While calling for dialogue between Syria's Assad regime and moderates among the opposition, a Maronite Catholic bishop has stressed the necessity of a continued Christian presence in the Middle East.

"We need the solidarity of people and governments in the West to ensure the ongoing presence of Christians in Syria and throughout the Middle East," Bishop Elias Sleman of the Maronite Eparchy of Latakia told the Catholic charity Aid to the Church in Need Oct. 17.

Bishop Sleman is visiting the U.S. to raise support for his people as well as internally displaced Syrians. He hopes to purchase livestock and agricultural equipment and gain funding to establish a residence for women attending school in Latakia.

He said that to establish peace in Syria, "great effort must be made to establish a dialogue between the regime and moderate elements of the opposition," suggesting that foreign nations "put real pressure" on Syrian groups to negotiate.

Bishop Sleman said that "the big challenge is religious fanaticism." He added that it is important that Christians remain in Syria and the Middle East because "the environment of Islam benefits from the engagement of the Christian faith, which ensures, of course, also our own openness with regard to the Muslim world."

Religious fanaticism, he said, is a "breach" of "fundamental respect for God and man," adding, "that is the message of the Christian witness" in Muslim-majority nations.

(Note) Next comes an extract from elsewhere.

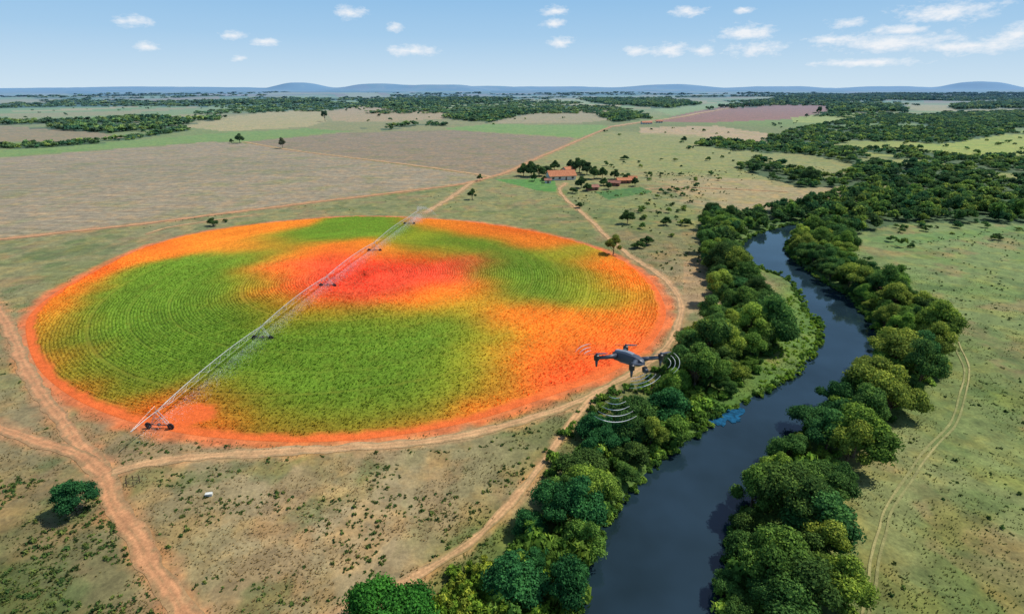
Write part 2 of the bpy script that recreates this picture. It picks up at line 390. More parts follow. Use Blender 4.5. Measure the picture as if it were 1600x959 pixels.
# ---------------------------------------------------------------- road strips
def strip(P,w,seed,zoff,rc):
    P=resample(P,max(20,int(np.hypot(*np.diff(P,axis=0).T).sum()/.8)))
    s=np.arange(len(P))*.8
    T=np.gradient(P,axis=0);T/=np.linalg.norm(T,axis=1)[:,None];Nn=np.c_[-T[:,1],T[:,0]]
    P=P+Nn*((fbm(s/14,s*0+3,seed+50,2)-.5)*min(w,1.)*1.4)[:,None]
    k=13;vs=[];cs=[]
    wl=w*(1.15+.7*(fbm(s/4,s*0,seed)-.5)*2);wr_=w*(1.15+.7*(fbm(s/4,s*0+9,seed)-.5)*2)
    for q in range(k):
        tt=q/(k-1)*2-1;off=np.where(tt<0,tt*wl,tt*wr_);p=P+Nn*off[:,None]
        r=np.hypot(p[:,0],p[:,1]);vs.append(np.c_[p,hgt(p[:,0],p[:,1])+zoff+r*.0002])
        g=basecol(p[:,0],p[:,1])
        nn=fbm(p[:,0]/.9,p[:,1]/.9,seed,3)
        e=sm(.35,.9,abs(tt)+1.1*(nn-.5))*.9
        mid=max(0,1-abs(tt)/.22)*(.6 if w>.6 else 0)*sm(.35,.6,nn)
        rut=math.exp(-((abs(tt)-.42)/.16)**2)*.22
        gr=(.75*sm(.35,.6,fbm(s/9,s*0+1,seed+9,2)) if w<.3 else 0)
        f_=np.clip(e+mid+gr,0,1)[:,None]
        cs.append(rc*(1+rut)*(1-f_)+(g*.65+rc*.35)*f_)
    V=np.stack(vs,1).reshape(-1,3);C=np.stack(cs,1).reshape(-1,3);n=len(P)
    i=np.arange(n-1)[:,None]*k;j=np.arange(k-1)[None,:]
    return V,np.stack([i+j,i+k+j,i+k+j+1,i+j+1],-1).reshape(-1,4)[:,::-1],C
for n_,(nm,P,w,k) in enumerate(roads):
    V,Fq,C=strip(P,w,n_+3,.03+.006*n_,RCOL[k])
    obj(nm,mesh_np(nm,V,Fq,C),M_dirt,kind="structure",label="unpaved reddish dirt farm road crossing dry grass",category="dirt road")
# ---------------------------------------------------------------- water
ctr=(LBs+RBs)/2;n=len(LBs);k=7;vs=[]
for q in range(k):
    tt=(q/(k-1)-.5)*2;half=(RBs-LBs)/2;L=np.linalg.norm(half,axis=1)[:,None]
    p=ctr+half*tt*(1+3.0/L);vs.append(np.c_[p,np.full(n,-.6)])
V=np.stack(vs,1).reshape(-1,3);i=np.arange(n-1)[:,None]*k;j=np.arange(k-1)[None,:]
Fq=np.stack([i+j,i+j+1,i+k+j+1,i+k+j],-1).reshape(-1,4)
obj("river_water",mesh_np("river_water",V,Fq),M_water,kind="structure",label="calm dark blue winding river between wooded banks",category="river")
# ---------------------------------------------------------------- crop circle
nr,nt_=460,1250
th=np.linspace(0,2*np.pi,nt_,endpoint=False)
Rb=np.interp(th,bt,br,period=2*np.pi)
fr=np.linspace(.004,1,nr)
RR=fr[:,None]*Rb[None,:];TH=np.broadcast_to(th,(nr,nt_))
x=CC[0]+RR*np.cos(TH);y=CC[1]+RR*np.sin(TH)
O=(238,132,40);Gc=(104,138,40);Yc=(156,158,42);Rd=(238,88,58);Dp=(232,100,36)
ctl=[(p,Gc) for p in [(300,420),(230,460),(170,520),(180,590),(240,560),(320,500),(370,440),(430,378),(110,530),(150,580),(330,540),(270,500),(200,490),(215,615),(360,405),(560,362),(620,360),(500,366),(690,378),(450,530),(560,515),(650,510),(720,510),(680,560),(560,580),(450,600),(385,645),(480,662),(600,650),(690,625),(520,545),(620,600),(370,610),(500,630),(420,570),(820,445),(880,455),(860,425),(540,640),(640,545),(600,540),
 (290,580),(260,600),(375,560),(400,590),(350,540),(105,508),(105,565),(150,478),(205,435),(260,430),(330,455),(760,425),(800,405),(745,388),(555,352),(640,385),(420,400),(380,475),(350,500),(300,540),(330,575),(800,460),(430,650),(550,668),(340,625),(715,585),(500,510),(460,560),(590,500)]]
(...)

"We have lived together in Syria for 1,400 years," Bishop Sleman reflected. "I cannot and will not speak separately of Christians and Muslims … why can we not manage to live together any more?"

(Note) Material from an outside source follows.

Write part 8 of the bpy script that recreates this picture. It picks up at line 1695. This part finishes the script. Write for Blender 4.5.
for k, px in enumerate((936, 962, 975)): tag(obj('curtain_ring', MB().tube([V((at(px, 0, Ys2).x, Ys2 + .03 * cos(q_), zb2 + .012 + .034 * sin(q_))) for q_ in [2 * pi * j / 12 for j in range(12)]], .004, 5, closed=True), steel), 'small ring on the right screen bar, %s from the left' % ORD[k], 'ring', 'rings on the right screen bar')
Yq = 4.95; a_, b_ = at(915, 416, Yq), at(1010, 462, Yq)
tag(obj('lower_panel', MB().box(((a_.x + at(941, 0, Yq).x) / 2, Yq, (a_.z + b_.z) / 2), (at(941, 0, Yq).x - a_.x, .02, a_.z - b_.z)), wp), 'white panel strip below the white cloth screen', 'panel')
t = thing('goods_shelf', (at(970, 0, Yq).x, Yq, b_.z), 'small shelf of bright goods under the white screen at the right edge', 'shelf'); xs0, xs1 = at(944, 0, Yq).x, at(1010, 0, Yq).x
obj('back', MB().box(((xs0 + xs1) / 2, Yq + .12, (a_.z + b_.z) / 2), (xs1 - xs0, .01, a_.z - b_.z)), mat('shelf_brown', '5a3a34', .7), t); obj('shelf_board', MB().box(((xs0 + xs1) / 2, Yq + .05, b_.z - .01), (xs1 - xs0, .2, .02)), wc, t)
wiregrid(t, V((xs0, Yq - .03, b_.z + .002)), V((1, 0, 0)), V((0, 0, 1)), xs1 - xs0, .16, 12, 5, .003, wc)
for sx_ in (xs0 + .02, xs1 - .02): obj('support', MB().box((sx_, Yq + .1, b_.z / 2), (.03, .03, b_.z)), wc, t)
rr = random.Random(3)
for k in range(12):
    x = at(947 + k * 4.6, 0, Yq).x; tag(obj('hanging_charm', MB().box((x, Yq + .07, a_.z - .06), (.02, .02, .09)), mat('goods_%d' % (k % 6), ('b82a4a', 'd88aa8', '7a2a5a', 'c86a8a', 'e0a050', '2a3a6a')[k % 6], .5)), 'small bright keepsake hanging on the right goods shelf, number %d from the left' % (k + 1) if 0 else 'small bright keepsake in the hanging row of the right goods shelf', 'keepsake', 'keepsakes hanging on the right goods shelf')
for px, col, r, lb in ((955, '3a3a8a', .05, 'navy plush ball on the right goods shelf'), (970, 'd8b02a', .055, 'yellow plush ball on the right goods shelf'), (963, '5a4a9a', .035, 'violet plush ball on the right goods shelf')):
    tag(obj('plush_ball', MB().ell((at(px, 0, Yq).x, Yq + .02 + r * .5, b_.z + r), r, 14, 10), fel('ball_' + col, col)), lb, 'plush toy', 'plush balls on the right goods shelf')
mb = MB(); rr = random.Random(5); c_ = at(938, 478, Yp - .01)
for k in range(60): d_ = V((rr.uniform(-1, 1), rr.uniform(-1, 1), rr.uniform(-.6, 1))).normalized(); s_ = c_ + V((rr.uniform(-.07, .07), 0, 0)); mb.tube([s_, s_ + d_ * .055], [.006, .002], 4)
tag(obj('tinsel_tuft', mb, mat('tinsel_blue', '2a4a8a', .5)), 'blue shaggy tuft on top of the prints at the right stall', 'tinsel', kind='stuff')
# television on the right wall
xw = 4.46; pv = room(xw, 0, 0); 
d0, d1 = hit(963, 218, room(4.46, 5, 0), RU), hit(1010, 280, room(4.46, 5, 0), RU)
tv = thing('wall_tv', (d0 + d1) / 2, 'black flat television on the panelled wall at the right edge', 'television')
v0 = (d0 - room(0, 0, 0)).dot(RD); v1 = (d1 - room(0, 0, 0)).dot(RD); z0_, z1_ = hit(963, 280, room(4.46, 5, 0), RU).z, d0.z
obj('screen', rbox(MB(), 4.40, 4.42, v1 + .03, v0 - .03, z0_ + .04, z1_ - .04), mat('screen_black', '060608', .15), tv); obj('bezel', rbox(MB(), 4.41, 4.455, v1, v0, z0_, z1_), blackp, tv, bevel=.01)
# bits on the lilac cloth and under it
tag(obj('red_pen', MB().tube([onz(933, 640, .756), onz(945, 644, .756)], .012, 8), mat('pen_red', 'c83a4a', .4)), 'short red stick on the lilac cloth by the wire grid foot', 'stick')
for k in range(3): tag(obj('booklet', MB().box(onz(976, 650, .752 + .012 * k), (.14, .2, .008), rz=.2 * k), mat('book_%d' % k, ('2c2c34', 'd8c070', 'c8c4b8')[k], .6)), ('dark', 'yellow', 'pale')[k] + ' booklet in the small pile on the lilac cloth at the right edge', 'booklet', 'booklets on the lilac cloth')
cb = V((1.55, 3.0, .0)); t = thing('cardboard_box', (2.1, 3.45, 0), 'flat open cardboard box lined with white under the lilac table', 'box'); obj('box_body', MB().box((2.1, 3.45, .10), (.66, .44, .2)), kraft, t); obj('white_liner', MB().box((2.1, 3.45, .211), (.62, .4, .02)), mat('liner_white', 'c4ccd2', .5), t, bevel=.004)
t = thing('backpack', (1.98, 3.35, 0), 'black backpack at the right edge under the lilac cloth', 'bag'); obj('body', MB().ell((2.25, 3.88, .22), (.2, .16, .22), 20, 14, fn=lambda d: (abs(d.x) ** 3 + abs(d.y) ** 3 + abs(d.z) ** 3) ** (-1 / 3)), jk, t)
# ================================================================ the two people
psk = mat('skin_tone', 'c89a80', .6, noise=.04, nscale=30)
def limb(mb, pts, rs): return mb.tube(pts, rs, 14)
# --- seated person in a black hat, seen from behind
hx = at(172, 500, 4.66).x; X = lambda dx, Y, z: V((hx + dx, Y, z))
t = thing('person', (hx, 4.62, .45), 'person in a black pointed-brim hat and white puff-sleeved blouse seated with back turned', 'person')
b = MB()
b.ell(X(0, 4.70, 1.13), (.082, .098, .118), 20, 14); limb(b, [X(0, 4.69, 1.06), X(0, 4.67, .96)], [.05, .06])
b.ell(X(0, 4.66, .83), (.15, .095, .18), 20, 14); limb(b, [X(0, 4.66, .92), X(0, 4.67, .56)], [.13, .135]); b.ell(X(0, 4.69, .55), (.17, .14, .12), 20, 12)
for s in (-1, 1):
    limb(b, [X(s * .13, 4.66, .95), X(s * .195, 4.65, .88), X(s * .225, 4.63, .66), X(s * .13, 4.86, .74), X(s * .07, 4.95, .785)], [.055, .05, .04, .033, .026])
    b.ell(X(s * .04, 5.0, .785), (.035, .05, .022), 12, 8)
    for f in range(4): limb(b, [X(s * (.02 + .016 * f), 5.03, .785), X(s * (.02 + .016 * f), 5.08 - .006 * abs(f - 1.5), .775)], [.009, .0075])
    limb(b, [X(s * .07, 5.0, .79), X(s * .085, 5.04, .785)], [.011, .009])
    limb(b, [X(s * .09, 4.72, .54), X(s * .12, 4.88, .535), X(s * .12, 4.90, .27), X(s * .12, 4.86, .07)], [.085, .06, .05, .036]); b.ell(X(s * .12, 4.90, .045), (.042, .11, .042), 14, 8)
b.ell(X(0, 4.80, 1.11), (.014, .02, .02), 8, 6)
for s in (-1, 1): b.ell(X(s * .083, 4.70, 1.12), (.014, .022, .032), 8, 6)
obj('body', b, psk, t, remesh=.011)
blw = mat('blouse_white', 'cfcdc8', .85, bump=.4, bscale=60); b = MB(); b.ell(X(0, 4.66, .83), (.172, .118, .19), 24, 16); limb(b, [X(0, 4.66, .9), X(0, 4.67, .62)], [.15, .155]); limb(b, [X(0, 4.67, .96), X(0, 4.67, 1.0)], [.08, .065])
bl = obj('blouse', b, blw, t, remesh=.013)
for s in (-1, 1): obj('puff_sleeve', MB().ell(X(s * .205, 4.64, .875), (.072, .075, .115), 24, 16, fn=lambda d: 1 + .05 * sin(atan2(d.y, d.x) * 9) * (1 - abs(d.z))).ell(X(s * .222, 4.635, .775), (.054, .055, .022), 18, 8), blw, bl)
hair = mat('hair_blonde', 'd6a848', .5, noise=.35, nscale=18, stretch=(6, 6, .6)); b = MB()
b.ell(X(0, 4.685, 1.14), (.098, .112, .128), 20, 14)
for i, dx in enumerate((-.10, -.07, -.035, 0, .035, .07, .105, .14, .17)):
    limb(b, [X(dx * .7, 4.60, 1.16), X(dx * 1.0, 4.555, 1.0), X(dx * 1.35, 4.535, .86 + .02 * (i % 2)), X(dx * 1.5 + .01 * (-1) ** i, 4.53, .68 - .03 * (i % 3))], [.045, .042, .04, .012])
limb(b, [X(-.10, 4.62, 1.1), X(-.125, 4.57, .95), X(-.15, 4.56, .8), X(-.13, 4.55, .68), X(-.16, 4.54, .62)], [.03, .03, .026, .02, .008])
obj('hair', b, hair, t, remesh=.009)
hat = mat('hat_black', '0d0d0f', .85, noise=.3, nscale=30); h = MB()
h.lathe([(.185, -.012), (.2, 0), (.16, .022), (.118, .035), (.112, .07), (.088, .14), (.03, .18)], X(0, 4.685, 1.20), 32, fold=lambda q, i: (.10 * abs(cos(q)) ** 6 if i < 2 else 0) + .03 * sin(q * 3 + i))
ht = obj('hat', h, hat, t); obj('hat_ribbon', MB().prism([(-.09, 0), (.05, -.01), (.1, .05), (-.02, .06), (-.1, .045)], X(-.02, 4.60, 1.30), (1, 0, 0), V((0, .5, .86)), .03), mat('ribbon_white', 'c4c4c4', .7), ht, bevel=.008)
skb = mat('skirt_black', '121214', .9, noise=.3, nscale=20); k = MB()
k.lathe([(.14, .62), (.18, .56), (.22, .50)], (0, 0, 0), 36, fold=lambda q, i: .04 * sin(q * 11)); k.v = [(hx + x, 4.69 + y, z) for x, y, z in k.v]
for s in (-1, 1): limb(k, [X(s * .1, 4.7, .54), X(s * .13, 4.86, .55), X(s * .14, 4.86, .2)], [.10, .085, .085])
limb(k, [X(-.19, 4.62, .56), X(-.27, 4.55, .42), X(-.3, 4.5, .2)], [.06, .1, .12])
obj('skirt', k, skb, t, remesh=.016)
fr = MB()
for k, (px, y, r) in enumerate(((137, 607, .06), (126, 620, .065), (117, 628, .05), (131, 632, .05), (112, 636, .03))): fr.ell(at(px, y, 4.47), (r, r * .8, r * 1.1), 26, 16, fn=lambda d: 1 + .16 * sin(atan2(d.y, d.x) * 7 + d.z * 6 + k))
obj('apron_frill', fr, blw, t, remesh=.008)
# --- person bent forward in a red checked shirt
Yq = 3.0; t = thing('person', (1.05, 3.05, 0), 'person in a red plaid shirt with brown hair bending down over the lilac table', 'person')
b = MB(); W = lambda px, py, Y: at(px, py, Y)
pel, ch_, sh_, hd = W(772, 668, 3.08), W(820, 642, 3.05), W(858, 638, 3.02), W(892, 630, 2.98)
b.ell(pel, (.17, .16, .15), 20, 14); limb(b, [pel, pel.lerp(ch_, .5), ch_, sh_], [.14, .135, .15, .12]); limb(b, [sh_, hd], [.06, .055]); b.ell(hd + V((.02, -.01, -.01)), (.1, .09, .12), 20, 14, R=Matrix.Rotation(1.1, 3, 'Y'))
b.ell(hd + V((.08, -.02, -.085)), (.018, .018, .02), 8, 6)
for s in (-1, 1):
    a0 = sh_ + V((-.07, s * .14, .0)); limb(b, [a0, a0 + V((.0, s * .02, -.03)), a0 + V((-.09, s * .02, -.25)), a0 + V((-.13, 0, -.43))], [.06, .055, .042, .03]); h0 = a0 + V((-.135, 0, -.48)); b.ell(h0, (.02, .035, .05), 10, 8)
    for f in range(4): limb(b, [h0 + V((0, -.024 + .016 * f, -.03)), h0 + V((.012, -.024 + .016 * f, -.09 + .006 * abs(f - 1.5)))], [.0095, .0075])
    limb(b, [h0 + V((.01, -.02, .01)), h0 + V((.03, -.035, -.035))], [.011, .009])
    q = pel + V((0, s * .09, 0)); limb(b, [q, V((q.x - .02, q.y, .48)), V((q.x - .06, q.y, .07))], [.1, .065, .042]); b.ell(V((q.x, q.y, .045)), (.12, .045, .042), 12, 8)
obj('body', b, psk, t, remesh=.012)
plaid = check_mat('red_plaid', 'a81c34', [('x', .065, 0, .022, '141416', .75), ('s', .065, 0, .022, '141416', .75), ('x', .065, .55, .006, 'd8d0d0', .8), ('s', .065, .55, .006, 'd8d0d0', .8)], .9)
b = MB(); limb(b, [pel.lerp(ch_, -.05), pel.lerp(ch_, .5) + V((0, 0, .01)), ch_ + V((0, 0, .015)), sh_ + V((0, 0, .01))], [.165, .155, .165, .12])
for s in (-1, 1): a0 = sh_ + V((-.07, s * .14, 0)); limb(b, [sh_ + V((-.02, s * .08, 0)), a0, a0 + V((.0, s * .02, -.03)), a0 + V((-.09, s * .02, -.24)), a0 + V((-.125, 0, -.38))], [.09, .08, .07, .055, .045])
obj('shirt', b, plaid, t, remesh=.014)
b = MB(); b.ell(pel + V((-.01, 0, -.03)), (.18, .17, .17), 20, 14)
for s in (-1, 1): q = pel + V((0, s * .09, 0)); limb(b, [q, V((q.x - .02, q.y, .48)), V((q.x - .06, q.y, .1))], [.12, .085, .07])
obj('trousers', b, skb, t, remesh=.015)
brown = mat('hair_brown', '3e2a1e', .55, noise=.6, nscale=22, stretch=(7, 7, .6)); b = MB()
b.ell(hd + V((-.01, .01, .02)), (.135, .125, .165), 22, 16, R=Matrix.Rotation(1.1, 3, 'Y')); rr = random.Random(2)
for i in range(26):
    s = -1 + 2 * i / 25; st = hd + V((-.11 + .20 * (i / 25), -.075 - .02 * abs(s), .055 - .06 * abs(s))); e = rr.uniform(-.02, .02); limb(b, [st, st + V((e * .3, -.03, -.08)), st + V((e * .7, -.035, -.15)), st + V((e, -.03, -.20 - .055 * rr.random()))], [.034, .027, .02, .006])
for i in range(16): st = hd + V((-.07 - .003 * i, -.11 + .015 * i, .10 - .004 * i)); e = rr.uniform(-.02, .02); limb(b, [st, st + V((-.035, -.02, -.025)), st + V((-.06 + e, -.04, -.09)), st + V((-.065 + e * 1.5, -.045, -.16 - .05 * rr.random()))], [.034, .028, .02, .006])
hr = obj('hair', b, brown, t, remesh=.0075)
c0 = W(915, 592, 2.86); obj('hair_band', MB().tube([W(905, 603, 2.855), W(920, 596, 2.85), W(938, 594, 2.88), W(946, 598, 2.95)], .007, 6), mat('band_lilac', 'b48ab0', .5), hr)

Bishop Sleman spoke in favor of religious pluralism, saying that "a country with a single religion becomes extremist, provoking war." He spoke of Saudi Arabia as a place where "Muslims have not been forced to find ways to live together with Christians, have not been pushed to arrive at an openness."

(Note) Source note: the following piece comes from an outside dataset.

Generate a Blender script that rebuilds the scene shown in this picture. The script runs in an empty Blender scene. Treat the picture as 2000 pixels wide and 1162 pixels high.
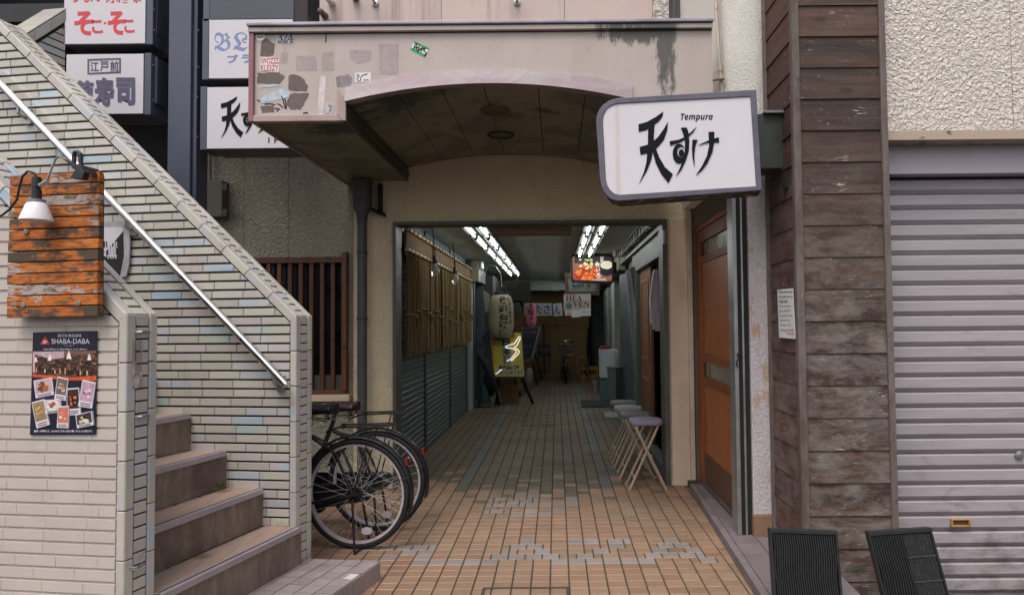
import bpy, bmesh, math, random
from mathutils import Matrix, Vector
V = Vector
random.seed(7)
SC = bpy.context.scene
COL = SC.collection
R = math.radians
# ------------------------------------------------------------------ camera
F_PX, PX0, PY0, CAM_H = 1333.0, 1086.0, 581.0, 1.45
cam = bpy.data.cameras.new('camera')
cam.sensor_width = 36.0
cam.lens = 36.0 * F_PX / 2000.0
cam.shift_x = -(PX0 - 1000.0) / 2000.0
cam.clip_start = 0.05
cam.clip_end = 500.0
camo = bpy.data.objects.new('camera', cam)
COL.objects.link(camo)
CAMR = Matrix.Rotation(R(90 + 2.1), 3, 'X') @ Matrix.Rotation(R(-0.55), 3, 'Z')
CAMO = V((0, 0, CAM_H))
camo.matrix_world = Matrix.Translation(CAMO) @ CAMR.to_4x4()
SC.camera = camo
# ------------------------------------------------------------------ daylight, overcast
world = bpy.data.worlds.new('World')
SC.world = world
world.use_nodes = True
wn, wl = world.node_tree.nodes, world.node_tree.links
bg = wn['Background']
sky = wn.new('ShaderNodeTexSky')
sky.sky_type = 'NISHITA'
sky.sun_disc = False
sky.sun_elevation = R(58)
sky.sun_rotation = R(205)
sky.dust_density = 4.0
hs = wn.new('ShaderNodeHueSaturation')
hs.inputs['Saturation'].default_value = 0.3
wl.new(sky.outputs[0], hs.inputs['Color'])
wl.new(hs.outputs[0], bg.inputs['Color'])
bg.inputs['Strength'].default_value = 0.12
sun = bpy.data.lights.new('sun', 'SUN')
sun.energy = 0.9
sun.angle = R(25)
sun.color = (1.0, 0.93, 0.9)
suno = bpy.data.objects.new('sun', sun)
COL.objects.link(suno)
suno.rotation_euler = V((0.12, 0.42, -0.9)).to_track_quat('-Z', 'Y').to_euler()
suno.location = (-2, -6, 9)
SC.view_settings.view_transform = 'Standard'
SC.view_settings.look = 'None'
SC.view_settings.exposure = 0.74
SC.view_settings.gamma = 1.0
SC.cycles.max_bounces = 8
SC.cycles.use_denoising = True
# ------------------------------------------------------------------ helpers
def ray(px, py):
    return CAMR @ V(((px - PX0) / F_PX, -(py - PY0) / F_PX, -1.0))
def aY(px, py, Y):
    d = ray(px, py); return CAMO + d * (Y / d.y)
def aX(px, py, X):
    d = ray(px, py); return CAMO + d * (X / d.x)
def aZ(px, py, z):
    d = ray(px, py); return CAMO + d * ((z - CAM_H) / d.z)
class Fr:
    """a flat face: origin, unit x, unit y; n points at the viewer"""
    def __init__(s, o, x, y=(0, 0, 1)):
        s.o = V(o); s.x = V(x).normalized(); s.y = V(y).normalized(); s.n = s.x.cross(s.y).normalized()
    def at(s, u, v, w=0.0):
        return s.o + s.x * u + s.y * v + s.n * w
    def px(s, px, py, w=0.0):
        d = ray(px, py); p0 = s.o + s.n * w
        return CAMO + d * ((p0 - CAMO).dot(s.n) / d.dot(s.n))
    def uv(s, px, py):
        q = s.px(px, py) - s.o
        return q.dot(s.x), q.dot(s.y)
def FY(Y): return Fr((0, Y, 0), (1, 0, 0))

def srgb(r, g, b, k=1.0):
    f = lambda c: (c / 255 / 12.92 if c / 255 <= 0.04045 else ((c / 255 + 0.055) / 1.055) ** 2.4) * k
    return (f(r), f(g), f(b))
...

"But in Syria, Lebanon, in Jordan, and so forth, we have lived together for the longest time. In those countries it is hard to imagine Muslims living without Christians or vice versa."

The bishop noted that "our religion is one of mission – it is not a religion that closes in on itself."

"We cannot accept the logic of uniformity; we stand for openness; that is the genius of Christianity."

Bishop Sleman said that Syrian Christians need financial support from their Western brethren while the Syrian civil war continues, but that in the long term they must "find ways to become self-sufficient and thus be able to stay."

The Syrian conflict has dragged on for 30 months, since demonstrations sprang up nationwide on March 15, 2011 protesting the rule of Bashar al-Assad, Syria's president and leader the country's Ba'ath Party.



In April of that year, the Syrian army began to deploy to put down the uprisings, firing on protesters. Since then, the violence has morphed into a civil war which has claimed the lives of more than 115,000 people.

There are at least 2.1 million Syrian refugees in nearby countries, most of them in Lebanon, Jordan, and Turkey. An additional 4.25 million Syrian people are believed to have been internally displaced by the war.

The protests began as part of the Arab Spring, a wave of demonstrations against governments across the Arab world that began in Tunisia in Dec., 2010.

"The Arab spring has been depicted as this clear push for liberty and democracy – but the actual results in Libya, Egypt, and Yemen, for example, are proving otherwise," reflected Bishop Sleman.

The Syrian civil war is being fought among government forces; rebels – including both moderates and Islamists; and Kurds.

Bishop Sleman, whose port city of Latakia in northern Syria has been largely spared the civil war's violence and has thus become a refuge for the internally displaced, lamented that "there has been no real leadership up to this point" among foreign nations putting pressure on dialogue among Syrian factions.

"Right now, in Syria, the story needs to be told that moderate rebels and Islamists have begun fighting each other," he said.

"The world's major powers must intervene – now – to stop Syria from tumbling into utter chaos. I am very worried about the situation," he concluded.

"Nonetheless, I continue to have hope – call it a foolish hope, if you will. But with God everything is possible.